Published: March 20, 2017, Edited by: Mads Hobye

Dynamic Transparancies: Working with interactive glass

Fablabs can work in most materials available, but glass is still a challenge to master. Glass requires high temperatures to melt and when in liquid form it requires a high skill level to form. Glass blowers use years to master this. Fablab RUC is a part of the project Dynamic Transparencies to explore the potentials of glass. The intention is to create cross synergies between interactive technology and the properties of traditional glass blowing.

Dynamic Transparancies is a two-year research project in interactive/dynamic glass initiated by Henrik Svarrer Larsen, Mads Hobye and Peter Kuchinke. In Marts 2017 they did a three-week artist in residence at The Glass Factory on the project.

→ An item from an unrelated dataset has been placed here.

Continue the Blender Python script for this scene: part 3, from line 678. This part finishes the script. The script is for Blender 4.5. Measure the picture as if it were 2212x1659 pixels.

The goals are to explore the following sentiments:

Glass is alive: A sentiment, which is both ancient and of the future: Only now can we start to see the contours of digitally enhanced artefacts, which fit the archaic belief that even a black rock can literally have rudimentary agency, a temperament or even cravings. Such a digital animism suggests that artisans of the future may take the behaviour of their craft’s artefacts as natural as the purely material. Glass may sense, respond and act on its own accord!

Glass is glass: A quest for potentials in bringing together 3-dimensional glass and the dynamics of artefact behaviour to revisit inherent qualities of the material (e.g. optical play and inner depth) and from this source instil interactivity to unfold even richer forms and potentially new roles for glass artefacts. Research at such a basic level may point to novel avenues for glass products to pursue in successive projects. Here, parallels may be drawn to how designerly and artistic research has successfully invigorated and opened textile materials to interactive realms.

Matter matters anew: As information-centric approaches are increasingly seen as a limiting, insufficient or misguided foundation for exploring potentials of material-digital artefacts, there is a call for new attention to aesthetics and sensuousness to address basic issues of dynamic form in this still emerging and otherwise often technology-driven field. Here, craft sensitivities may become a profound source of insights and inspiration in embracing how glass may come alive (i.e. how artefacts may sense, respond and act on the own accord).